After the emotionally intense experience at the museum, we felt the need to do something to calm our emotions and wanted to experience some of the local culture and cuisine. That’s when we decided to try the famous Hiroshima-style Okonomiyaki, which is a Japanese savory pancake that is made with a variety of ingredients, including cabbage, meat, seafood, and noodles. It is a popular dish throughout Japan, but each region has its own unique version. In Hiroshima, okonomiyaki is made by layering the ingredients on a hot griddle, with a thin layer of batter on top. The result is a delicious and hearty dish that is known for its unique texture and flavor.The next day, we decided to take a ferry to Miyajima Island, located just off the coast of Hiroshima. Miyajima Island is known for its stunning natural beauty and iconic Torii gate, which appears to be floating on water during high tide. As we arrived on the island, we were greeted by an incredible sight – the cherry blossoms were in full bloom, and the island was covered in a sea of pink and white flowers: Sakura!

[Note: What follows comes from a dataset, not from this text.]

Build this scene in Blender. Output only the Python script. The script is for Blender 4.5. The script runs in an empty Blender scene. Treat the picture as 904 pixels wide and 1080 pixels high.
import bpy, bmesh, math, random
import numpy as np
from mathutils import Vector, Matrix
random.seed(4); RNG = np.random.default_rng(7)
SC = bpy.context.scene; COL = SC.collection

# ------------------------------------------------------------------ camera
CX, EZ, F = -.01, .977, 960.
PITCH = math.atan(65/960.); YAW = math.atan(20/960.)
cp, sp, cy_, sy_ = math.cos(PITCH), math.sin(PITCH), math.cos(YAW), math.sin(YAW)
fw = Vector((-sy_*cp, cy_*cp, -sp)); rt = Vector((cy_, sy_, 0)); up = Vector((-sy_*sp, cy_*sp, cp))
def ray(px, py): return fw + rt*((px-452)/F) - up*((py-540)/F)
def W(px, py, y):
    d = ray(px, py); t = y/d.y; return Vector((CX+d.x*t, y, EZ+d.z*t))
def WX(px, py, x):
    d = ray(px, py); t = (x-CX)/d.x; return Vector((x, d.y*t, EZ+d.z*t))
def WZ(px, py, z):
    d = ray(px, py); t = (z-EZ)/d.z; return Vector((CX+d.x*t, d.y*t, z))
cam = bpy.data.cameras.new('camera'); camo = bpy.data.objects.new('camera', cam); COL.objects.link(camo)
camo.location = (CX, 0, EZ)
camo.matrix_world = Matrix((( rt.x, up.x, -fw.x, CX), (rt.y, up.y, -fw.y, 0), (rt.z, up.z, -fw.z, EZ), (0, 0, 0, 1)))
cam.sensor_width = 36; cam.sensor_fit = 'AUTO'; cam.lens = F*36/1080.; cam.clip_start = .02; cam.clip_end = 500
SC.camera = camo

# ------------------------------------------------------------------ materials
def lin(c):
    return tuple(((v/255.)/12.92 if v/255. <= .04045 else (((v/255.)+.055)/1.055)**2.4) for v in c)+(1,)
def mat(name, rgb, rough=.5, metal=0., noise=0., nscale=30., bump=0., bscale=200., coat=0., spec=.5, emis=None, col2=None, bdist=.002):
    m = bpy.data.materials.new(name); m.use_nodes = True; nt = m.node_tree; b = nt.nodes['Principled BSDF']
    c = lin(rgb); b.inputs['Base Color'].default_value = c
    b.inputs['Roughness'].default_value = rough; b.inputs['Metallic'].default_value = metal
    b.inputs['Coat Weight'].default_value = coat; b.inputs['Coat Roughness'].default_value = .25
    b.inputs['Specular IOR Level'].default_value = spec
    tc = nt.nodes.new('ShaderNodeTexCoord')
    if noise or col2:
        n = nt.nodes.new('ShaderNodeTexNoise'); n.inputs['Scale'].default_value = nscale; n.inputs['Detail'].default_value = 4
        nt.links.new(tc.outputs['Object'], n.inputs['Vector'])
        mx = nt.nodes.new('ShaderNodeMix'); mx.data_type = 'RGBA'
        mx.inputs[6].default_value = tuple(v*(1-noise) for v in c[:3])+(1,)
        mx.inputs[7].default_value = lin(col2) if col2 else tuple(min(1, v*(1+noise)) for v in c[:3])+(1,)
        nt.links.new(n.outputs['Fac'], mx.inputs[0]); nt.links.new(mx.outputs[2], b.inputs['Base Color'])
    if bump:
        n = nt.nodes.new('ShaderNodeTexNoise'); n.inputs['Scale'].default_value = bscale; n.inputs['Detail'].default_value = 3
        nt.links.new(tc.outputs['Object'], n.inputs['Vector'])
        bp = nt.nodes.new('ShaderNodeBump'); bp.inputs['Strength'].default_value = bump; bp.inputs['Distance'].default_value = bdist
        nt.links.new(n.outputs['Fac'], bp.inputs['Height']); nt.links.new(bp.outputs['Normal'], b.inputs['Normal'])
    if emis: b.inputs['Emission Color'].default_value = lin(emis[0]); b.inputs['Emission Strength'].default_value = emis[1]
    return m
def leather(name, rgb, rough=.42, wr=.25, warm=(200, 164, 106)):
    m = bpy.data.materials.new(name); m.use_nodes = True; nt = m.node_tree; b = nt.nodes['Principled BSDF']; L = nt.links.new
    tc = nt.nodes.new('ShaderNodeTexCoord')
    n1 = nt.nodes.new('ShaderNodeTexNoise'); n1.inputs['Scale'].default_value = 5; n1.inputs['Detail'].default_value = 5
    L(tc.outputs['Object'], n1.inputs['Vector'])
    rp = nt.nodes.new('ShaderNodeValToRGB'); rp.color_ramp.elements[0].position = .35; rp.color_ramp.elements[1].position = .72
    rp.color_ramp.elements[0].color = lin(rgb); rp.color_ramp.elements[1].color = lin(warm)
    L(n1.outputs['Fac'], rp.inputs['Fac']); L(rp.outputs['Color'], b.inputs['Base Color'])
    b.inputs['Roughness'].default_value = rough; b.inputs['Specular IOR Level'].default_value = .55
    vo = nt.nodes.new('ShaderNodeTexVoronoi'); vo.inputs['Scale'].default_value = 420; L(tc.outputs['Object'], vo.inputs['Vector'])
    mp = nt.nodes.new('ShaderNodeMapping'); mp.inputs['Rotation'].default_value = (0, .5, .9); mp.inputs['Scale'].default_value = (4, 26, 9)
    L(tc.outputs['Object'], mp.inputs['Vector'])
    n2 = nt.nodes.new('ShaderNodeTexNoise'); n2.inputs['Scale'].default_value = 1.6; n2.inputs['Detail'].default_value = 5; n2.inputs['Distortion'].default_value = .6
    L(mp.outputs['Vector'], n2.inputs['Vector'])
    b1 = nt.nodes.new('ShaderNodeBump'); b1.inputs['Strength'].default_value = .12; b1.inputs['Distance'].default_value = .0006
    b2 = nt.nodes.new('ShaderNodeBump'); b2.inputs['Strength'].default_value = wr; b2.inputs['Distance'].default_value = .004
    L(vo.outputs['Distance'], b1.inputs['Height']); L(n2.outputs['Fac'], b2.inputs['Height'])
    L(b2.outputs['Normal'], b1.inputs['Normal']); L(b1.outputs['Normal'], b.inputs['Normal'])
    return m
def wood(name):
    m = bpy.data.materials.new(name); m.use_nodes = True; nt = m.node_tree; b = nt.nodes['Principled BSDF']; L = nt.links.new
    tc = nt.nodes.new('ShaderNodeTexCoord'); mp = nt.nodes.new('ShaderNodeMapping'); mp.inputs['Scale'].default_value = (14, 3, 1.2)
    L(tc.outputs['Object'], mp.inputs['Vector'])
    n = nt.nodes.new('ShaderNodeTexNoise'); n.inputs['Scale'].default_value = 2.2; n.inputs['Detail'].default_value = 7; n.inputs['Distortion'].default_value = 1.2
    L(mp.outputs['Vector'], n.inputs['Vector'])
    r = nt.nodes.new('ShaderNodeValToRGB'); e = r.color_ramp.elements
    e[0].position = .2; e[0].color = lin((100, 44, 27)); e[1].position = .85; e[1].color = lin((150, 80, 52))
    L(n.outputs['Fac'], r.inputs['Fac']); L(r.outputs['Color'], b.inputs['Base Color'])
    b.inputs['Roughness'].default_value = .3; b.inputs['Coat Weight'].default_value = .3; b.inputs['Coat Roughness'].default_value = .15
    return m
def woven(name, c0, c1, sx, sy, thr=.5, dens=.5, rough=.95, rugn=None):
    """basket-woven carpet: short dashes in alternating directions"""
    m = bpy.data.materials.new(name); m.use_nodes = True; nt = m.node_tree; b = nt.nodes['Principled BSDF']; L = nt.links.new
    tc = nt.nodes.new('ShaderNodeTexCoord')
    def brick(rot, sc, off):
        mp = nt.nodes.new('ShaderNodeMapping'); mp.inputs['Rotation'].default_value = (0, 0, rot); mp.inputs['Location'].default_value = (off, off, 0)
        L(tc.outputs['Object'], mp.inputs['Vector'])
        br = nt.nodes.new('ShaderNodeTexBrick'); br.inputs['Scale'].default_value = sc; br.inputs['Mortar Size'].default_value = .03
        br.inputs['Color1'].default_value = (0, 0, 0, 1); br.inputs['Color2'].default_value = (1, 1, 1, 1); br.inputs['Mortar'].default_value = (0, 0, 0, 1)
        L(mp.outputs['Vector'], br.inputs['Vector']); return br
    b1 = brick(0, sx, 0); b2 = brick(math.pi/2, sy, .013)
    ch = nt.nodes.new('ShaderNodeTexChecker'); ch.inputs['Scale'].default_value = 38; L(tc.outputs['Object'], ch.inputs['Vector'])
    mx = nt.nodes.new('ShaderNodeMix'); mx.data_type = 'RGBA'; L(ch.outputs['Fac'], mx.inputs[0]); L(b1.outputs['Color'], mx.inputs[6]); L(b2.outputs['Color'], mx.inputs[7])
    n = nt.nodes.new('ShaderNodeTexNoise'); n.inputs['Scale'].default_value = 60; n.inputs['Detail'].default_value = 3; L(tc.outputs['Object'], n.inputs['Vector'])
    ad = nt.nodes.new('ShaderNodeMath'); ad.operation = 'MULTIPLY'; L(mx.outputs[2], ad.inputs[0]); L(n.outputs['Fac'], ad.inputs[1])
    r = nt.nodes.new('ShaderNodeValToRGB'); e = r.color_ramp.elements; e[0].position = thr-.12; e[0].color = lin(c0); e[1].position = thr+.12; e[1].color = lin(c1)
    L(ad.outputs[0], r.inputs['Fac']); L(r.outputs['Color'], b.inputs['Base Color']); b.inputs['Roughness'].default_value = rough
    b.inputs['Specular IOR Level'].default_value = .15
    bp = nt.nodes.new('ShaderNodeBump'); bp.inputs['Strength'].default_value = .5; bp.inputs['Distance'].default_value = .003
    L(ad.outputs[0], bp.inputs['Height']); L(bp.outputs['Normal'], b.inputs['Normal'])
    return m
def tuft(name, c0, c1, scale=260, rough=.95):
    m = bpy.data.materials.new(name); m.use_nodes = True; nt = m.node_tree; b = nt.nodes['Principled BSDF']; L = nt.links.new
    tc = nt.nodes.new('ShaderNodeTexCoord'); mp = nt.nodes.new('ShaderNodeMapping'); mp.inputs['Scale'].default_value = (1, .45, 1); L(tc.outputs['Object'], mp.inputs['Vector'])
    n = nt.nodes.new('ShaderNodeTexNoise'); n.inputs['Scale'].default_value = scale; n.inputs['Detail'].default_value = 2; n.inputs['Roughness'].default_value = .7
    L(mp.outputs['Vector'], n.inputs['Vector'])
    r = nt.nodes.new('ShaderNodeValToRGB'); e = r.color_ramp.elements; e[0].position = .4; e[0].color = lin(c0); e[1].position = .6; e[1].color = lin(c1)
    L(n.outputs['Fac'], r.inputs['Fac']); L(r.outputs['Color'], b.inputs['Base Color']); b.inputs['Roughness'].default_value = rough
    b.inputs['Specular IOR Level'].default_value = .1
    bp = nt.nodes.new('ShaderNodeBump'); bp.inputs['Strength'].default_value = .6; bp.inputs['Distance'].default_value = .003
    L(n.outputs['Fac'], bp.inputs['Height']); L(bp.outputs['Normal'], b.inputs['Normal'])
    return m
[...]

Overall, our experience in Hiroshima was an educational and emotional experience that left a lasting impression on all of us. From the somber reminder of the city’s tragic past, to the joy of experiencing its unique cuisine and last but not least our visit to Miyajima Island during the sakura season. The stunning natural beauty and cultural significance of the island combined to create a truly magical and unforgettable day. We left the city with a deeper appreciation for its history and culture, and a renewed commitment to promoting peace and understanding.
I believe that such travels shape us in many ways. They broaden our horizons and expose us to new cultures and ways of thinking. They challenge us to step out of our comfort zones and learn to adapt to new situations. They also create memories that we will carry with us for the rest of our lives, and that will shape the way we see the world.